Dennis Plants writes:

I would suspect that you are very empathetic to individuals that are either 
dismissed or persecuted based on preconceived ideas that others may have.  
In light of this, I have one last question for you Doug.  Whereas you appear 
to take such great exception to what Rev Terrill has written and you seem so 
willing to take the conclusions that Booker, the MSR and Ron Edwards came to 
at face value, did it ever occur to you to pick-up the phone and call Rev 
Terrill to learn what his true intention is?  Or does that not matter to 
you?  How would you define this type of action in one word?


Michelle responds: The same can be said about you. You appeared to have 
judged Booker Hodges on statements he made on MTN, about CP Samuels. Have you 
taken 
the time to call Mr. Hodges to see what he meant? What his true intentions 
were? All of your emails have condemned him. Was he wrong? Yes.  Could he have 
meant something else? Yes.

If one was to listen to the things you have said about CP Samuels, one would 
come to the conclusion that he, too, would take issue with condemning the 
whole family, as Tyrone Terrell would have us do. Accountability seems to 
always 
be the key word used. Since some people tend to lump African-American people 
together, then judging one sometimes means judging all. 

Why do we only asked for accountability, publicly, in the African-American 
community? I want drunk drivers held accounbtable, but the courts seem to tap 
them on the wrist. I want child molesters held accountable, but more of them 
are 
released into the African-American community, and impoverished communities, 
then any where else in the city. I want those who sell cocaine to get the same 
prison sentences as those who sell crack, beacuse their crime, like the street 
corner crack dealer still erodes the community, but they don't get the same 
amount of jail time. I want public officials to be held accountable when they 
come to my community asking for my vote, but fail to deliver what they promised 
to get my vote.


As to the statements by Greg Reinhart, on the subject of General Mills, the 
city said that the STOP program is owned by General Mills. Thereby paying 
Wexler to put together a program, that I as an upstanding citizen, was not 
allowed 
to give input to. They did not call a meeting in my community. If they did, it 
was not an open community meeting that invited the voice of all. I'm told 
that Wexler is being paid between $250,000 and $500,000 for the STOP program. 
Please correct me if I am wrong. Wexler is from out of state, making a plan for 
a 
community without meeting the people who live in that community. I know he 
met with some, but there was never an open community meeting called, to allow 
the residents to speak. Who did he meet with? Our SAFE team took the time to 
meet with us, why couldn't he? Wexler is being paid to tell police officers how 
to do what they do daily? I have live here through 5 police chief's. All with 
the same plan, but a different name. Why does it not work? Because those 
involved in the planning aren't the ones living in the heart of the problem.

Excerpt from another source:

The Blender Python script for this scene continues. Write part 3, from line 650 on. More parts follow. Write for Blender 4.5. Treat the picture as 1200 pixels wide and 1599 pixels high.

Wexler didn't even bother to meet with the NAACP, the Urban League, and I'm 
told he refused to meet with the full PCRC. But based on all of the emails on 
this topic, it is clear that the target of the STOP program, for some, are 
African-Americans.  

Every plan tends to displace crime, rather than solve it. Why? Because crime 
is inevitable in our society. Involving grassroots people in the process is 
what you need to make change. Empowering the people and making jobs available 
to 
impoverished areas will make progress. People tend to respect what they own.

As many of you may remember, people in the minority community came together, 
in a federal lawsuit against MPHA, HUD and the city in the Hollman case. Many 
of you know it as the northside projects. Homes that were sinking into the 
ground. I had the opportunity to walk through some of the houses. The residents 
couldn't even put food on the table or kitchen counter, because it would slide 
off. You see, the homes were lopsided. MPHA and HUD knew this, yet they 
continued to allow people to live in those conditions, while collecting federal 
dollars for each family forced to live there. Well, the residents won the 
fight, 
only to be relocated. Beautiful homes built off of their fight, only to be sold 
to the highest bidder. When housing saw that the tenants were going to win 
the law suit they switched sides and joined the tenants and the NAACP. In that 
case an outside firm was brought in to control the rebuilding of that area. 
Minneapolis is a highly educated city. We couldn't find architect, of any race, 
in our own state? The group brought in with the Hollman  building plan will own 
the property in the Hollman area until right about the time it starts to sink 
again.

People of color were trained to be hired in the building process only to not 
be hired when the time came. You see, the money is brought into our community, 
unfortunately we are the only ones not getting rich.  


It is easy to say do what you can with what you have, when there is nothing 
in our community that would fit that description.